LDS youth conference is success |

LDS youth conference is success

Staff reports

Fun, service and an examination of priorities in life were experienced during the Church of Jesus Christ of Latter-day Saints Outreach Youth Conference held Friday and Saturday in Carson City.

About 80 youths from Carson Valley were among the 150 to attend the event, said Sharla Hales of Gardnerville, Stake Young Women’s president, who with Gary Clark of Carson City, the Stake Young Men’s president, organized the conference.

The highlight of Saturday’s portion was the service project, held jointly with the LDS youth groups; Eagle Scout candidate Jeremy Fitzgerald of Boy Scout Troop 116 of Carson City; Dan Kaffer, Western Nevada Resource Conservation and Development coordinator for the Natural Resources Conservation Service; and the Bureau of Land Management.

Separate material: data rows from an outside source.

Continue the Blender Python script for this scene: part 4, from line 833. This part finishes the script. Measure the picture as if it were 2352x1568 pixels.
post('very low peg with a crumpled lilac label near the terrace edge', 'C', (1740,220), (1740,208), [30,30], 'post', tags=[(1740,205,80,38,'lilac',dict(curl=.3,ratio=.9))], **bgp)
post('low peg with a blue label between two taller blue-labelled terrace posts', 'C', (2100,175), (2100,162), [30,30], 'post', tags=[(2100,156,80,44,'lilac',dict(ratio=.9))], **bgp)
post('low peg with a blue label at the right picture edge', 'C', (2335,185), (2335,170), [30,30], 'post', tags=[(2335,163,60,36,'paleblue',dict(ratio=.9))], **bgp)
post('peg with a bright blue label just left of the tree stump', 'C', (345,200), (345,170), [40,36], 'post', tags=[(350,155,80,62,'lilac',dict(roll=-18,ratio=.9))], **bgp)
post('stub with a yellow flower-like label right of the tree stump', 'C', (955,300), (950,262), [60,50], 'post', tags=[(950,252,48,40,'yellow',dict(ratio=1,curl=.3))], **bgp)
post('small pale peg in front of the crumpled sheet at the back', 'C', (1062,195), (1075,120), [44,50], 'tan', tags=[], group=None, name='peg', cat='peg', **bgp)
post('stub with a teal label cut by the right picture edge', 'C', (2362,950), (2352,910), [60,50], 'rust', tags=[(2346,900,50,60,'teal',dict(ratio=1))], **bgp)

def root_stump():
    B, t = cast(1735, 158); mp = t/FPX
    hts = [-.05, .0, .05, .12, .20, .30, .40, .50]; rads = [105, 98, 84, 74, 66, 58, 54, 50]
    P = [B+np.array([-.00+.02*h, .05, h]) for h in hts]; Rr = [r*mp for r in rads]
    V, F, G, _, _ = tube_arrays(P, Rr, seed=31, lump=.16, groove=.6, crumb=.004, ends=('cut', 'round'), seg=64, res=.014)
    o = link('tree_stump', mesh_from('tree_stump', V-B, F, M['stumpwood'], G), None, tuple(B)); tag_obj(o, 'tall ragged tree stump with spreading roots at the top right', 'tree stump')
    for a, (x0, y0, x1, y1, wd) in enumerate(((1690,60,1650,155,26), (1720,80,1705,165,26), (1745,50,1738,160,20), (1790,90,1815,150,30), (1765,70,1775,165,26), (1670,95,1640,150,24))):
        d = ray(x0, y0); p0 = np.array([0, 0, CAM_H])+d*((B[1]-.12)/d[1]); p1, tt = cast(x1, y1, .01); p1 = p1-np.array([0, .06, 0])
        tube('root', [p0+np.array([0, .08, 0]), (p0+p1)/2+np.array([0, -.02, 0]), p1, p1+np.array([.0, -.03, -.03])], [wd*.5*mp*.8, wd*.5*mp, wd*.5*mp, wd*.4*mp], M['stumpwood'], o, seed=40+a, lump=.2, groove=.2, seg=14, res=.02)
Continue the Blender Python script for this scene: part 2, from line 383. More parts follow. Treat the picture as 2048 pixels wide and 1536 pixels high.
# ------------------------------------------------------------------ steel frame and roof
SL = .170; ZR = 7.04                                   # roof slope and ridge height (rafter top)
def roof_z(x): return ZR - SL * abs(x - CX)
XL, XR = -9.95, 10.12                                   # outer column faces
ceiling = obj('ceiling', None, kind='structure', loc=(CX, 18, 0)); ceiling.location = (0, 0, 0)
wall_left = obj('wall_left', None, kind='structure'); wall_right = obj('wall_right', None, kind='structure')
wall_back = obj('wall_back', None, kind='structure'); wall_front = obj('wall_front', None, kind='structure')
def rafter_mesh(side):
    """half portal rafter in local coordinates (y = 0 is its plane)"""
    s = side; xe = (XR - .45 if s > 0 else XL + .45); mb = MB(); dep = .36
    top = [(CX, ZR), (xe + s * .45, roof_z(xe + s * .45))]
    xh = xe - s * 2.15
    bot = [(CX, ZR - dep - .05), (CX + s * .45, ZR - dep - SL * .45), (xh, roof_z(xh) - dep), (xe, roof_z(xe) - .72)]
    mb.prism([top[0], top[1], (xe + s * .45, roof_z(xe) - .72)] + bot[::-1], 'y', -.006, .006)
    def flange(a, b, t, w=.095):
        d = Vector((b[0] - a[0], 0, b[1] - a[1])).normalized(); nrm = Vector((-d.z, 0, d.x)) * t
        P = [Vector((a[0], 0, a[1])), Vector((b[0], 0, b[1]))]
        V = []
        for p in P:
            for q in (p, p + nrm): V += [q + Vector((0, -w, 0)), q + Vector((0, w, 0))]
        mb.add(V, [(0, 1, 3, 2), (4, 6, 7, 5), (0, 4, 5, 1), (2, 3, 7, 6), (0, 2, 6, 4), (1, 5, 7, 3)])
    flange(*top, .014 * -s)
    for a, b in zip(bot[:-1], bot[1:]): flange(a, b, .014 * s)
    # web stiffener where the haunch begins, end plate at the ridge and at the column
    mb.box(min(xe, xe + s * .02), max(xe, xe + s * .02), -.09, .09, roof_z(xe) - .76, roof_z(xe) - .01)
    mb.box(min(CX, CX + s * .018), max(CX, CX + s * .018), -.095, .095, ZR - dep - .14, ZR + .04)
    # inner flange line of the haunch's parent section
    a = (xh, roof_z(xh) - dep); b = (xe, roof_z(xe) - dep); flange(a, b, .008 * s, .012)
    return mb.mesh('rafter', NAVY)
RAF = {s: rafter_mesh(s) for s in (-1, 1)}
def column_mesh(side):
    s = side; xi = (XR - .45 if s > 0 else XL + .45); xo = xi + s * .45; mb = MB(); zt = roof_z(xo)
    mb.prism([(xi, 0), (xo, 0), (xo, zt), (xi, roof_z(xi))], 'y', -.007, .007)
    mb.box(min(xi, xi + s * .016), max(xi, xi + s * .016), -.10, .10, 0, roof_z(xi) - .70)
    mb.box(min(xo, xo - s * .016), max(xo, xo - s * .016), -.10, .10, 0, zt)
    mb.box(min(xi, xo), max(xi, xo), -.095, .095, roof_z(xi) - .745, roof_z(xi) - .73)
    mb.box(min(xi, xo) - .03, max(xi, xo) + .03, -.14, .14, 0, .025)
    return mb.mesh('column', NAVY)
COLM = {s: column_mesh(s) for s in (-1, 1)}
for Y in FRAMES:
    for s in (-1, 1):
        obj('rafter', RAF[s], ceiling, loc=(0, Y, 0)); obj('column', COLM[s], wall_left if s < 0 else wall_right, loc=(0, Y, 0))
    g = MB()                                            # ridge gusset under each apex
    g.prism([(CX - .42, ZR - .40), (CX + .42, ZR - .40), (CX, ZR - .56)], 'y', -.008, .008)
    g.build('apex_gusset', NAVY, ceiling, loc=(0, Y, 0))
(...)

Kaffer and others helped the students place chicken wire around trees to prevent beaver damage and plant 1,500 willows to control erosion on the banks of the Carson River at the Old Silver Saddle Ranch east of Carson City.

The ranch was recently acquired as public lands in a land swap and is managed by BLM. Area businesses donated materials for the service project.

Hales said youths found the work meaningful.

According to Hale, the kids were saying, “It isn’t just washing windows, which will get dirty again. These trees are going to grow, and we can come back and see these trees and show our kids we planted these trees.”

Hales added the youths were interested in seeing and helping to repair the damage done by the flood of 1997 and by beavers. “They could see where the need was,” she said.

Speakers Gary Nelson and Jason Johnson of the Brigham Young University Outreach program were guest speakers and directors of the event. They presented seven classes and facility games and group activities.

Hales said the two young men told stories of their own struggles as youths.

“The speakers were great,” she said. “They told a lot of stories about their growing up years interspersed with small sermons – heavy on the entertainment and light on preaching. They let the stories speak for themselves.”

The response to the conference was great, Hales said, and numbers swelled as the conference continued. She said that many youths went home to tell their friends about the activities, and the friends decided to attend.

“It gave the kids a chance to really think about their lives, think about their priorities and make some decisions in a calm setting, such as, ‘Do I ever want to take drugs?'” Hales said. “They can make that decision, then in the heat of the moment, they have a plan.”

In addition, youths were able to form friendships with people from other locales, she said.

The youth conference is held annually.